Madeline Brame nearly brought the house down with a powerful speech about her Afghanistan war veteran son, an Army sergeant, who survived enemy fire only to be beaten and stabbed to death by a group of four people on the streets of New York. She said Manhattan District Attorney Alvin Bragg, who campaigned for the job on going after Trump in a legally suspect “hush money” case, denied her son justice.
As the New York Post reported, in 2022, “the Manhattan DA’s office downgraded and dismissed charges against two of the four offenders.” Two others were convicted in the gang attack and are serving 20-year sentences, the publication reported.
“Trump was right when he said, ‘They’re after us.’ He’s just standing in the way,” Brame said to thunderous applause. “And guess what, he always will.”
In preaching party unity on a night meant for putting aside old grudges, Trump’s allies agreed that Biden and his leftist friends are the GOP’s real political enemies and that the only way to “save America” is by throwing Democrats out of power.

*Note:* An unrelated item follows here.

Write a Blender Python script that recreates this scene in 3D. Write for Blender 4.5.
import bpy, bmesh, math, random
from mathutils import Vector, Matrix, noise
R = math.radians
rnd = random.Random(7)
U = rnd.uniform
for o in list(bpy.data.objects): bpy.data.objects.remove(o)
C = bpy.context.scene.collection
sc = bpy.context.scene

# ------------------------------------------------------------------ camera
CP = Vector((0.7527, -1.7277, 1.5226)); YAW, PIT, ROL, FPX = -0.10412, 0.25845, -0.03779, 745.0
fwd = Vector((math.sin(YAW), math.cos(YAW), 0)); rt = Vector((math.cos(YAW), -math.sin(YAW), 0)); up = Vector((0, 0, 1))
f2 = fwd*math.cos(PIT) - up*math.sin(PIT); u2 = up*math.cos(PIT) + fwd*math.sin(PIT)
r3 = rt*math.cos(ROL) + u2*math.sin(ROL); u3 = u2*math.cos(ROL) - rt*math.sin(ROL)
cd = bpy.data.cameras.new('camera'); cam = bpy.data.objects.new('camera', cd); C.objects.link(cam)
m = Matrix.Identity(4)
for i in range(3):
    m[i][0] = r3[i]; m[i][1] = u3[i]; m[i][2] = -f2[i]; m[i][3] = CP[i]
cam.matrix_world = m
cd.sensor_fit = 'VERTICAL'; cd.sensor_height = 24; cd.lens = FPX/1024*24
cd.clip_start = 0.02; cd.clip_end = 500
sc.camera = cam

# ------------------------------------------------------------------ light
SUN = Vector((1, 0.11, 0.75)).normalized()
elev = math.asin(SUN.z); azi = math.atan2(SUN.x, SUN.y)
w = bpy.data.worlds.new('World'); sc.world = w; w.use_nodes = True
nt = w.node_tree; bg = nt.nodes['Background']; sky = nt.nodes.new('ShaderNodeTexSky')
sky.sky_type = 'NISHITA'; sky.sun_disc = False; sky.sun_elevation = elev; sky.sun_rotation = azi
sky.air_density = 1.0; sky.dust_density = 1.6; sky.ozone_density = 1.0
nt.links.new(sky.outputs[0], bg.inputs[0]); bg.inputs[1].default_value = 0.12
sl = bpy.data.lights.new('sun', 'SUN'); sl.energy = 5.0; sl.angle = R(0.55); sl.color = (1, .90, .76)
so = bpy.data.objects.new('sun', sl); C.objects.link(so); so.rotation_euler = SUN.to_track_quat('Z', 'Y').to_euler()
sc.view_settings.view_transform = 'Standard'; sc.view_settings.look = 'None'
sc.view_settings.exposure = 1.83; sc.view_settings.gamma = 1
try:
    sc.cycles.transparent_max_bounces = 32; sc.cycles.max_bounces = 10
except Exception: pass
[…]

In finally officially endorsing Trump, Haley told the convention hall, in a message meant for Never Trumpers and voters at home vacillating about the former president, that Americans don’t have to agree with him “100 percent of the time” to vote for him. In the understatement of the evening, the former South Carolina governor who endured a bruising and losing nomination battle with Trump said she doesn’t always agree with the GOP’s standard bearer.
“We agree more often than we disagree,” Haley said. At the moment the RNC cameras cut to Trump raising his brows quizzically. Some in the crowd chuckled. “We agree on keeping America strong, on keeping America safe,” she pressed, adding that Democrats have moved so far left that they are putting Americans’ basic freedoms in peril.